== Information provided
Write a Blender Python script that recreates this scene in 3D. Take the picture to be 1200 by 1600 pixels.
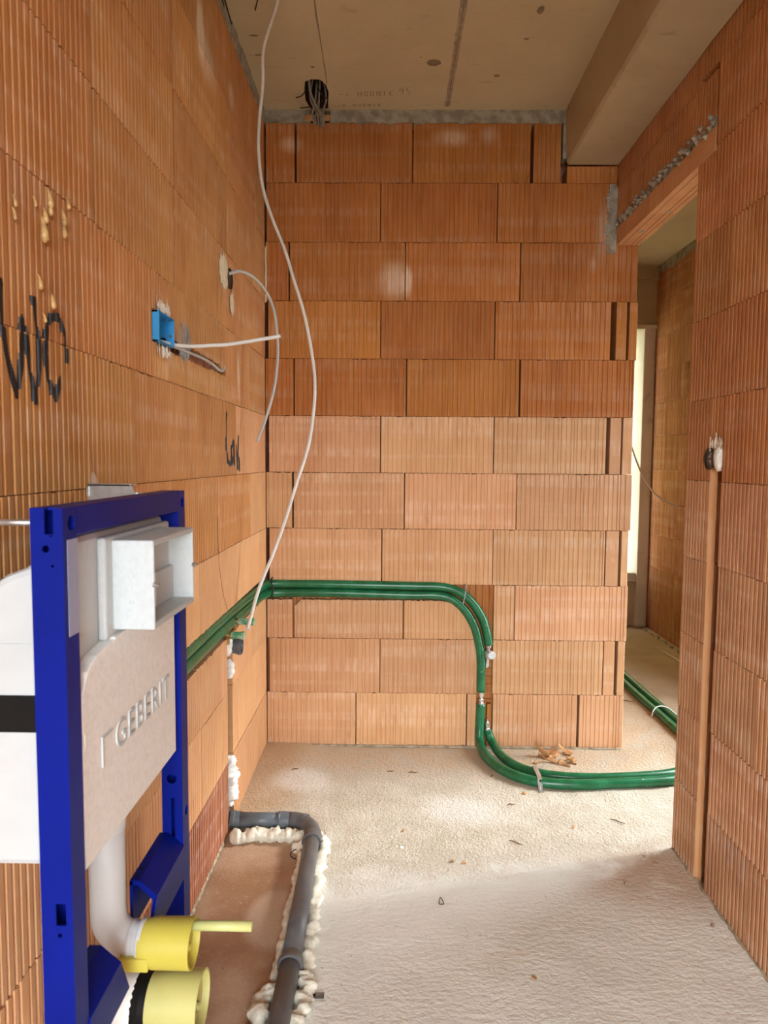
import bpy, bmesh, math, random
from mathutils import Vector, Matrix, noise
for o in list(bpy.data.objects): bpy.data.objects.remove(o)
SC = bpy.context.scene
COL = SC.collection
R_ = random.Random(7)
PI = math.pi

# ---------------------------------------------------------------- camera
XL, XR, D = -0.568, 0.958, 3.138          # left wall, right wall, back wall planes
CEIL = 2.80
XC = 2.02                                  # right wall of the corridor beyond the doorway
YEND = 5.56                                # end wall of the corridor
JAMB = 2.32                                # near jamb of the doorway
cam_d = bpy.data.cameras.new('camera'); cam = bpy.data.objects.new('camera', cam_d); COL.objects.link(cam)
fw = Vector((-0.0125211, 0.99719787, -0.0737539)); rt0 = Vector((0.99992118, 0.01255529, 0.0)); up0 = Vector((-0.000926, 0.0737481, 0.9972765))
ro = 0.0074059
rt = rt0*math.cos(ro) + up0*math.sin(ro); up = up0*math.cos(ro) - rt0*math.sin(ro)
M = Matrix((rt, up, -fw)).transposed().to_4x4(); M.translation = Vector((0, 0, 1.3072)); cam.matrix_world = M
cam_d.sensor_fit = 'VERTICAL'; cam_d.sensor_height = 9.6; cam_d.lens = 9.6*1100.84/1600
cam_d.clip_start = 0.05; cam_d.clip_end = 200
cam_d.dof.use_dof = True; cam_d.dof.focus_distance = 2.6; cam_d.dof.aperture_fstop = 2.0
SC.camera = cam

# ---------------------------------------------------------------- light
SC.view_settings.view_transform = 'Standard'; SC.view_settings.look = 'None'
SC.view_settings.gamma = 1.0; SC.view_settings.use_curve_mapping = False
SC.view_settings.exposure = 4.18
w = bpy.data.worlds.new('sky'); SC.world = w; w.use_nodes = True
bg = w.node_tree.nodes['Background']; bg.inputs[0].default_value = (0.90, 0.96, 1.0, 1); bg.inputs[1].default_value = 1.0
sun_d = bpy.data.lights.new('sun', 'SUN'); sun = bpy.data.objects.new('sun', sun_d); COL.objects.link(sun)
sun_d.energy = 0.16; sun_d.angle = math.radians(10); sun_d.color = (1.0, 0.97, 0.90)
el = math.radians(33); az = Vector((1, 0.25, 0)).normalized()
sdir = Vector((az.x*math.cos(el), az.y*math.cos(el), math.sin(el)))
sun.rotation_euler = sdir.to_track_quat('Z', 'Y').to_euler()
sun.location = (6, 3, 6)
def portal(name, loc, sx, sy, direction):
    l = bpy.data.lights.new(name, 'AREA'); l.shape = 'RECTANGLE'; l.size = sx; l.size_y = sy
    o = bpy.data.objects.new(name, l); COL.objects.link(o); o.location = loc
    o.rotation_euler = Vector(direction).to_track_quat('-Z', 'Z').to_euler()
    l.cycles.is_portal = True
    return o
REAR_Y = -1.6
REAR_OPEN = (-0.50, 0.92, 0.0, 2.35)
SIDE_OPEN = (2.58, 3.30, 0.0, 2.10)
END_OPEN = (1.12, 1.93, 0.50, 2.33)
portal('rear_window_portal', (0.21, REAR_Y-0.10, 1.175), 1.42, 2.35, (0, 1, 0))
portal('corridor_opening_portal', (XC+0.22, 2.94, 1.05), 0.72, 2.1, (-1, 0, 0))

# ---------------------------------------------------------------- materials
def srgb(r, g, b):
    f = lambda c: (c/255/12.92) if c/255 <= 0.04045 else ((c/255+0.055)/1.055)**2.4
    return (f(r), f(g), f(b), 1)
class NT:
    def __init__(s, name):
        s.m = bpy.data.materials.new(name); s.m.use_nodes = True; s.t = s.m.node_tree; s.p = s.t.nodes['Principled BSDF']
        s.tc = s.n('ShaderNodeTexCoord')
    def n(s, t, **k):
        x = s.t.nodes.new(t)
        for a, v in k.items(): setattr(x, a, v)
        return x
    def l(s, a, b): s.t.links.new(a, b)
    def set(s, sock, v):
        if hasattr(v, 'is_output'): s.l(v, sock)
        else: sock.default_value = v
    def math(s, op, a, b=0.0, clamp=False):
        x = s.n('ShaderNodeMath', operation=op, use_clamp=clamp); s.set(x.inputs[0], a); s.set(x.inputs[1], b); return x.outputs[0]
    def mix(s, f, a, b, mode='MIX'):
        x = s.n('ShaderNodeMix', data_type='RGBA', blend_type=mode); s.set(x.inputs[0], f); s.set(x.inputs[6], a); s.set(x.inputs[7], b); return x.outputs[2]
    def map(s, vec, scale, loc=None):
        x = s.n('ShaderNodeMapping'); s.l(vec, x.inputs[0]); x.inputs[3].default_value = scale
        if loc is not None: s.set(x.inputs[1], loc)
        return x.outputs[0]
    def noise(s, vec, scale=5, detail=4, rough=0.55):
        x = s.n('ShaderNodeTexNoise'); s.l(vec, x.inputs['Vector']); x.inputs['Scale'].default_value = scale
        x.inputs['Detail'].default_value = detail; x.inputs['Roughness'].default_value = rough; return x.outputs[0]
    def vor(s, vec, scale=5):
        x = s.n('ShaderNodeTexVoronoi'); s.l(vec, x.inputs['Vector']); x.inputs['Scale'].default_value = scale; return x.outputs[0]
    def ramp(s, v, a, b):     # smooth 0..1 between a and b
        x = s.n('ShaderNodeMapRange', interpolation_type='SMOOTHSTEP'); s.set(x.inputs[0], v); x.inputs[1].default_value = a; x.inputs[2].default_value = b
        return x.outputs[0]
    def rand(s):
        x = s.n('ShaderNodeObjectInfo'); return x.outputs['Random']
    def pos(s):
        return s.n('ShaderNodeNewGeometry').outputs['Position']
    def bump(s, h, strength, dist):
        x = s.n('ShaderNodeBump'); s.l(h, x.inputs['Height']); x.inputs['Strength'].default_value = strength; x.inputs['Distance'].default_value = dist
        s.l(x.outputs[0], s.p.inputs['Normal'])
    def done(s, color, rough=0.8, metal=0.0, spec=0.3):
        s.set(s.p.inputs['Base Color'], color); s.set(s.p.inputs['Roughness'], rough); s.p.inputs['Metallic'].default_value = metal
        s.p.inputs['Specular IOR Level'].default_value = spec; return s.m
    def blob(s, centre, radii, soft=0.6):     # 1 inside a stain of its own shape, 0 outside
        v = s.n('ShaderNodeVectorMath', operation='SUBTRACT'); s.l(s.pos(), v.inputs[0]); v.inputs[1].default_value = centre
        d = s.n('ShaderNodeVectorMath', operation='DIVIDE'); s.l(v.outputs[0], d.inputs[0]); d.inputs[1].default_value = radii
        ln = s.n('ShaderNodeVectorMath', operation='LENGTH'); s.l(d.outputs[0], ln.inputs[0])
        return s.ramp(ln.outputs['Value'], 1.0, 1.0-soft)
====
Requirements: State the number of lines holding the word "scene" in the listing. Add nothing else.

Full answer: 2